Right, and that means that most useful solutions to gun violence have been taken off the table. And they’ll remain off the table, because any attempt to change the Constitution would be strongly opposed by gun owners like yourself. So we’ll continue to have gun violence, because gun owners like you will prevent us from passing the sort of legislation actually necessary to stop gun violence. Which makes you partially responsible for the situation we’re in.

False. Here are just a few of the ways it did increase the danger to me:

  1. you now own a gun and at any moment could snap and decide to use it to murder me. You can assure me you won’t all day long; I don’t trust you with that power.
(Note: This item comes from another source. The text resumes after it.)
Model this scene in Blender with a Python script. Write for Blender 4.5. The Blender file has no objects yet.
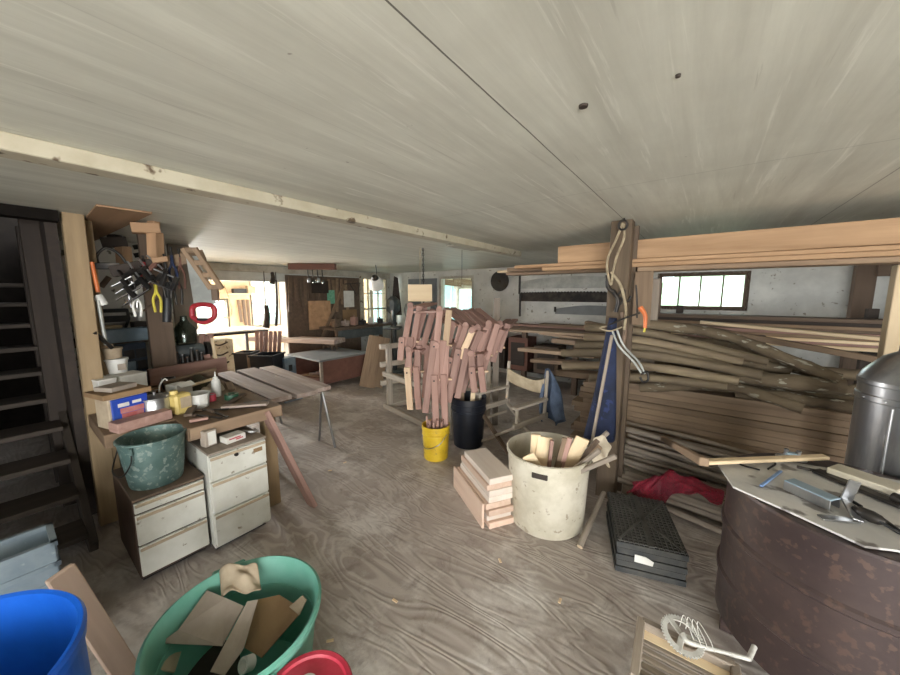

  2. you may tire of the gun and pawn it, or it may be stolen or lost. In any of those cases, a criminal could get a hold of the gun and use it against me.

  3. you are subsidizing the gun industry with your purchase ensuring more guns are produced and end up in the hands of criminals.

1,000,000% this.

It’s a spill over cost of automobile ownership. Yes, it is caused be making automobiles available to all citizens.

That’s a bit extreme. I mean, me buying a propane cylinder means that I could decide to use it like a bomb, or that someone else could steal it and use it like a bomb, and that I am subsidizing the propane industry which means that there are more propane cylinders that others could use as bombs.

Sub in pressure cookers, knives, etc… and it’s just as silly. There’s nothing more inherently dangerous about a gun than a propane cylinder; in fact they’re more inherently safe as there’s nothing that passively happens that can make a gun go off if you’re storing it safely (i.e. unloaded and not cocked). Propane cylinders can leak, corrode, etc… which can cause issues.